# start of Source material

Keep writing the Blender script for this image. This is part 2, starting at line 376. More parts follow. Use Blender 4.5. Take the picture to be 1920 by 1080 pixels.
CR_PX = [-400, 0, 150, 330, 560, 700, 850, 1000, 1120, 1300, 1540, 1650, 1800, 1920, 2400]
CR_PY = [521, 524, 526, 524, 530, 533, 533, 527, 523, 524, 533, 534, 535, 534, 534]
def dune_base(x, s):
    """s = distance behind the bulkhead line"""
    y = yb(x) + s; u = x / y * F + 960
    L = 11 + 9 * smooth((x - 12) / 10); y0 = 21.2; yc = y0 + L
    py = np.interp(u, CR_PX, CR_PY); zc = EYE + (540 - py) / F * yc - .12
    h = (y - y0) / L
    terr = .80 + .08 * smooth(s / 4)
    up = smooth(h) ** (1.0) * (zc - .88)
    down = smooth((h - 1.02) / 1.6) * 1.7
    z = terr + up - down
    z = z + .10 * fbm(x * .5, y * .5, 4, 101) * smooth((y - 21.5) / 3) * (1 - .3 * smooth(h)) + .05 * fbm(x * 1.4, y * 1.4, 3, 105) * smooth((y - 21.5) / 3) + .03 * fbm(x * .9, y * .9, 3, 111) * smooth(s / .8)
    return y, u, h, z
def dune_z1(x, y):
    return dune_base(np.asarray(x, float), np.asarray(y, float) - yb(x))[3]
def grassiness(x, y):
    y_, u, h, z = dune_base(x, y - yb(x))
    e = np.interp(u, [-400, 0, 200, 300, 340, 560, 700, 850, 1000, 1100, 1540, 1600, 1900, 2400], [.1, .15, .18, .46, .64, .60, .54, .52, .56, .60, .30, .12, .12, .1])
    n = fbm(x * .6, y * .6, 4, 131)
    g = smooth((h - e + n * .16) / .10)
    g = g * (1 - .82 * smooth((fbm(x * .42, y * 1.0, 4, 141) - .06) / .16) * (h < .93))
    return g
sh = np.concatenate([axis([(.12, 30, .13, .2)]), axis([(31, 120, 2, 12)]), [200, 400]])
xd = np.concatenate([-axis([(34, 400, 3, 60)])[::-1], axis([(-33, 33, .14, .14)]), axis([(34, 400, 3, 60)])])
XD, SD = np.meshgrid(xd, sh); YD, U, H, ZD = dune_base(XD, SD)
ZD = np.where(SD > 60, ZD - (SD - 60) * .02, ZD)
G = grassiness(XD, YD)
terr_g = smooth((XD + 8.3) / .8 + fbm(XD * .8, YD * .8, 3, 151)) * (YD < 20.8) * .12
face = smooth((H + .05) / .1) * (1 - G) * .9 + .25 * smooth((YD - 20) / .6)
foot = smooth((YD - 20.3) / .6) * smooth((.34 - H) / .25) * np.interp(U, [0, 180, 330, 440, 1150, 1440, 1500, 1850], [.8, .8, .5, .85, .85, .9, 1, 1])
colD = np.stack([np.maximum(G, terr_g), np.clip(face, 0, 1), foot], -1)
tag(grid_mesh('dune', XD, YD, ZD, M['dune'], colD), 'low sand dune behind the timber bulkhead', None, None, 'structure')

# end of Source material

◆ **What is asked**
Retype the whole listing, matching it exactly.

◆ **Expected answer**
Keep writing the Blender script for this image. This is part 2, starting at line 376. More parts follow. Use Blender 4.5. Take the picture to be 1920 by 1080 pixels.
CR_PX = [-400, 0, 150, 330, 560, 700, 850, 1000, 1120, 1300, 1540, 1650, 1800, 1920, 2400]
CR_PY = [521, 524, 526, 524, 530, 533, 533, 527, 523, 524, 533, 534, 535, 534, 534]
def dune_base(x, s):
    """s = distance behind the bulkhead line"""
    y = yb(x) + s; u = x / y * F + 960
    L = 11 + 9 * smooth((x - 12) / 10); y0 = 21.2; yc = y0 + L
    py = np.interp(u, CR_PX, CR_PY); zc = EYE + (540 - py) / F * yc - .12
    h = (y - y0) / L
    terr = .80 + .08 * smooth(s / 4)
    up = smooth(h) ** (1.0) * (zc - .88)
    down = smooth((h - 1.02) / 1.6) * 1.7
    z = terr + up - down
    z = z + .10 * fbm(x * .5, y * .5, 4, 101) * smooth((y - 21.5) / 3) * (1 - .3 * smooth(h)) + .05 * fbm(x * 1.4, y * 1.4, 3, 105) * smooth((y - 21.5) / 3) + .03 * fbm(x * .9, y * .9, 3, 111) * smooth(s / .8)
    return y, u, h, z
def dune_z1(x, y):
    return dune_base(np.asarray(x, float), np.asarray(y, float) - yb(x))[3]
def grassiness(x, y):
    y_, u, h, z = dune_base(x, y - yb(x))
    e = np.interp(u, [-400, 0, 200, 300, 340, 560, 700, 850, 1000, 1100, 1540, 1600, 1900, 2400], [.1, .15, .18, .46, .64, .60, .54, .52, .56, .60, .30, .12, .12, .1])
    n = fbm(x * .6, y * .6, 4, 131)
    g = smooth((h - e + n * .16) / .10)
    g = g * (1 - .82 * smooth((fbm(x * .42, y * 1.0, 4, 141) - .06) / .16) * (h < .93))
    return g
sh = np.concatenate([axis([(.12, 30, .13, .2)]), axis([(31, 120, 2, 12)]), [200, 400]])
xd = np.concatenate([-axis([(34, 400, 3, 60)])[::-1], axis([(-33, 33, .14, .14)]), axis([(34, 400, 3, 60)])])
XD, SD = np.meshgrid(xd, sh); YD, U, H, ZD = dune_base(XD, SD)
ZD = np.where(SD > 60, ZD - (SD - 60) * .02, ZD)
G = grassiness(XD, YD)
terr_g = smooth((XD + 8.3) / .8 + fbm(XD * .8, YD * .8, 3, 151)) * (YD < 20.8) * .12
face = smooth((H + .05) / .1) * (1 - G) * .9 + .25 * smooth((YD - 20) / .6)
foot = smooth((YD - 20.3) / .6) * smooth((.34 - H) / .25) * np.interp(U, [0, 180, 330, 440, 1150, 1440, 1500, 1850], [.8, .8, .5, .85, .85, .9, 1, 1])
colD = np.stack([np.maximum(G, terr_g), np.clip(face, 0, 1), foot], -1)
tag(grid_mesh('dune', XD, YD, ZD, M['dune'], colD), 'low sand dune behind the timber bulkhead', None, None, 'structure')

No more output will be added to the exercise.